- What is needed -
From the very first line of the data to the line containing "COL = scene.collection", retype everything exactly, leaving the pictures behind.

####################

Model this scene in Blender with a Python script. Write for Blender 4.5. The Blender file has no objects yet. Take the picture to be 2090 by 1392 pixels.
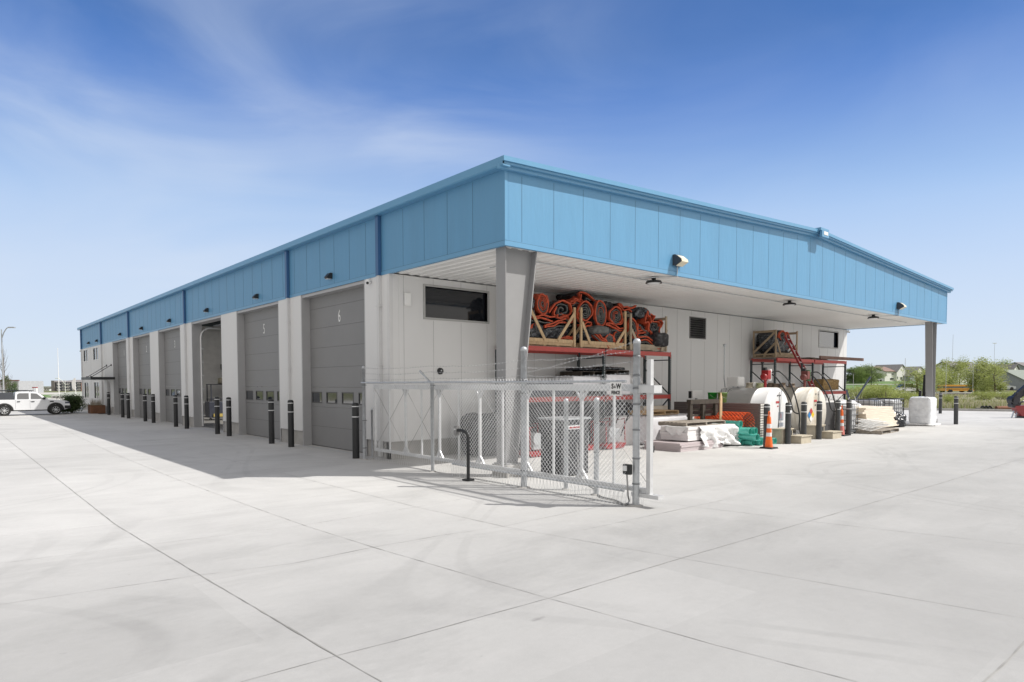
import bpy, math, random
from mathutils import Vector, Matrix, noise
R_ = math.radians
scene = bpy.context.scene
COL = scene.collection

# ------------------------------------------------------------------ camera
CAM = Vector((-8.6542, -10.1571, 1.9272)); YAW = 0.7157; PITCH = -0.0433; FPX = 1347.9
cd = bpy.data.cameras.new('camera'); cam = bpy.data.objects.new('camera', cd); COL.objects.link(cam)
cd.sensor_width = 36.0; cd.lens = FPX / 2090 * 36; cd.shift_y = (841.66 - 696) / 2090
cd.clip_start = 0.1; cd.clip_end = 5000
fwd = Vector((math.sin(YAW), math.cos(YAW), 0)); rgt = Vector((math.cos(YAW), -math.sin(YAW), 0)); up = Vector((0, 0, 1))
f2 = fwd * math.cos(PITCH) + up * math.sin(PITCH); u2 = up * math.cos(PITCH) - fwd * math.sin(PITCH)
ROLL = 0.0019
rx = rgt * math.cos(ROLL) + u2 * math.sin(-ROLL); ux = u2 * math.cos(ROLL) + rgt * math.sin(ROLL)
m = Matrix((rx, ux, -f2)).transposed().to_4x4(); m.translation = CAM
cam.matrix_world = m
scene.camera = cam

# ------------------------------------------------------------------ light
SUN = Vector((0.645, -0.63, 1.0)).normalized()
EL = math.asin(SUN.z); AZ = math.atan2(SUN.x, SUN.y)
w = bpy.data.worlds.new("World"); scene.world = w; w.use_nodes = True
nt = w.node_tree; nt.nodes.clear()
out = nt.nodes.new('ShaderNodeOutputWorld'); bg = nt.nodes.new('ShaderNodeBackground')
sky = nt.nodes.new('ShaderNodeTexSky'); sky.sky_type = 'NISHITA'; sky.sun_disc = False
sky.sun_elevation = EL; sky.sun_rotation = AZ; sky.altitude = 300; sky.air_density = 1.0; sky.dust_density = 0.9; sky.ozone_density = 1.6
bg.inputs['Strength'].default_value = 0.15
N_ = nt.nodes.new; K_ = nt.links.new
tc = N_('ShaderNodeTexCoord'); DIR = tc.outputs['Generated']
sep = N_('ShaderNodeSeparateXYZ'); K_(DIR, sep.inputs[0])
def mrange(v, a, b, c, d, smooth=False):
    r = N_('ShaderNodeMapRange'); r.inputs[1].default_value = a; r.inputs[2].default_value = b; r.inputs[3].default_value = c; r.inputs[4].default_value = d
    if smooth: r.interpolation_type = 'SMOOTHSTEP'
    K_(v, r.inputs[0]); return r.outputs[0]
def wmath(op, a, b):
    k = N_('ShaderNodeMath'); k.operation = op
    for i, v in enumerate((a, b)):
        if isinstance(v, (int, float)): k.inputs[i].default_value = v
        else: K_(v, k.inputs[i])
    return k.outputs[0]
def wnoise(rot, sc, scale, dist=0.6, det=9, ro=0.55):
    mp = N_('ShaderNodeMapping'); mp.inputs['Rotation'].default_value = rot; mp.inputs['Scale'].default_value = sc; K_(DIR, mp.inputs['Vector'])
    n1 = N_('ShaderNodeTexNoise'); n1.inputs['Scale'].default_value = scale; n1.inputs['Detail'].default_value = det; n1.inputs['Roughness'].default_value = ro; n1.inputs['Distortion'].default_value = dist
    K_(mp.outputs['Vector'], n1.inputs['Vector']); return n1.outputs['Fac']
def wmix(f, a, b, blend='MIX'):
    m_ = N_('ShaderNodeMix'); m_.data_type = 'RGBA'; m_.blend_type = blend
    if isinstance(f, (int, float)): m_.inputs[0].default_value = f
    else: K_(f, m_.inputs[0])
    for i, v in ((6, a), (7, b)):
        if isinstance(v, tuple): m_.inputs[i].default_value = (*v, 1)
        else: K_(v, m_.inputs[i])
    return m_.outputs[2]
cirrus = wmath('MULTIPLY', mrange(wnoise((0, R_(14), R_(36)), (1.0, 1.4, 4.0), 1.5, 0.8, 8, 0.52), 0.30, 0.80, 0.0, 0.60, True), mrange(wnoise((0, 0, 1.0), (1, 1, 1.6), 2.0, 0.2, 3), 0.35, 0.6, 0.35, 1.0))
ramp = N_('ShaderNodeValToRGB'); ramp.color_ramp.interpolation = 'B_SPLINE'
K_(mrange(sep.outputs['Z'], 0.01, 0.545, 0.0, 1.0), ramp.inputs[0]); els = ramp.color_ramp.elements
SK = [(0.0, (.80, .845, .89)), (.25, (.63, .75, .905)), (.41, (.47, .645, .90)), (.50, (.34, .52, .82)), (.61, (.205, .36, .72)), (.71, (.105, .24, .60)), (.80, (.07, .19, .49)), (1.0, (.045, .13, .38))]
while len(els) < len(SK): els.new(0.5)
for e_, (p_, c_) in zip(els, SK): e_.position = p_; e_.color = (*c_, 1)
rs = N_('ShaderNodeVectorMath'); rs.operation = 'SCALE'; K_(ramp.outputs[0], rs.inputs[0]); rs.inputs['Scale'].default_value = 4.65
# bright unseen fill added to the sky, a veil overhead and behind the photographer (outside the clear sector in front)
dp = N_('ShaderNodeVectorMath'); dp.operation = 'DOT_PRODUCT'; K_(DIR, dp.inputs[0])
vd = (fwd * 0.985 + up * 0.17).normalized(); dp.inputs[1].default_value = vd
fill_veil = wmath('MULTIPLY', mrange(dp.outputs['Value'], 0.66, 0.20, 0.0, 1.0, True), mrange(wnoise((0, 0, 0), (1, 1, 1.5), 2.0), 0.3, 0.6, 0.72, 1.0))
dr_ = N_('ShaderNodeVectorMath'); dr_.operation = 'DOT_PRODUCT'; K_(DIR, dr_.inputs[0]); dr_.inputs[1].default_value = rgt
cirrus = wmath('MULTIPLY', cirrus, mrange(dr_.outputs['Value'], -0.15, 0.18, 1.0, 0.22, True))
clear = wmix(1.0, sky.outputs[0], (0.20, 0.42, 0.80), 'MULTIPLY')
c1 = wmix(cirrus, wmix(0.88, clear, rs.outputs[0]), (3.2, 3.6, 4.25))
dps = N_('ShaderNodeVectorMath'); dps.operation = 'DOT_PRODUCT'; K_(DIR, dps.inputs[0]); dps.inputs[1].default_value = Vector((SUN.x, SUN.y, 0)).normalized()
vs_ = N_('ShaderNodeVectorMath'); vs_.operation = 'SCALE'; vs_.inputs[0].default_value = (4.25, 4.05, 3.78); K_(mrange(dps.outputs['Value'], -1.0, 1.0, 0.58, 1.30), vs_.inputs['Scale'])
c2 = wmix(fill_veil, c1, vs_.outputs[0])
K_(c2, bg.inputs['Color']); K_(bg.outputs[0], out.inputs[0])
sd = bpy.data.lights.new('sun', 'SUN'); sd.energy = 3.1; sd.angle = R_(0.5); sd.color = (1.0, 0.965, 0.91)
so = bpy.data.objects.new('sun', sd); COL.objects.link(so)
so.rotation_euler = SUN.to_track_quat('Z', 'Y').to_euler()
scene.view_settings.view_transform = 'Standard'; scene.view_settings.look = 'None'
scene.view_settings.exposure = 0.52; scene.view_settings.gamma = 1.0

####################

- Full output -
Model this scene in Blender with a Python script. Write for Blender 4.5. The Blender file has no objects yet. Take the picture to be 2090 by 1392 pixels.
import bpy, math, random
from mathutils import Vector, Matrix, noise
R_ = math.radians
scene = bpy.context.scene
COL = scene.collection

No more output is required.